Strange Things Poets Say

In response to a question about fact and fiction in one of his poems over at How A Poem Happens, J. Michael Martinez says:

I don’t see the difference between the terms ‘fact’ and ‘fiction’: both are methods of description of this world. As a child I was raised to see the material world as a manifestation of a spiritual reality: the interior world is in constant dialogue with the world of manifestation, positing signs and symbols in answer/response to the deepest interior questions. The duality of fact/fiction seems to debase and reduce the provocation and re-creation that metaphor can offer to life. All this is to say, I navigate the world with a sense that a particular grace is always speaking itself outward, whether that is in a scientific study about global warming, watching a bird pivot, or with my grandmother describing her experience with spirits. Something Adorno said in his Aesthetic Theory resonates: “By their presence art works signal the possibility of the non-existent; their realities testify to the feasibility of the unreal, the possible.”

Since I don’t think Mr. Martinez is a Rortyan pragmatist doubting the value of the term “truth” to philosophical inquiry, I’m not sure what to make of this statement. That fact and fiction “both are methods of description of this world” is trivially true; it’s obvious that both describe the world. The question is what kind of descriptions are they? Lumping together scientific studies about global warming and watching a bird pivot erases any meaningful distinction between naturally occurring events (and how they’re mediated by human consciousness and language) and human endeavors (does grace resonate through a scientist writing the global warming study? What about climate change deniers?). 

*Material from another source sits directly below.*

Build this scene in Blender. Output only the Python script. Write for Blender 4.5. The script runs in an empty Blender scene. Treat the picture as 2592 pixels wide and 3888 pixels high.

The claim that “[t]he duality of fact/fiction seems to debase and reduce the provocation and re-creation that metaphor can offer to life” is a creative—if opaque—way of avoiding the question and saying, again, either something that is trivially true or non-sensical. This isn’t a truth/fiction distinction Martinez is dismissing, it’s a fact/fiction distinction.  This makes a mess of meaningful discussion about things that happen that we can measure (or attempt to measure) like global warming, and things that someone made up, but are convinced reflect a spiritual reality. I think there’s any easier way discussing how poems blur the distinction between fact and fiction (and what that might mean for poems that ring true to us, but are not factual), but offering up a heap of obscurantist mysticism is another way to go, I suppose.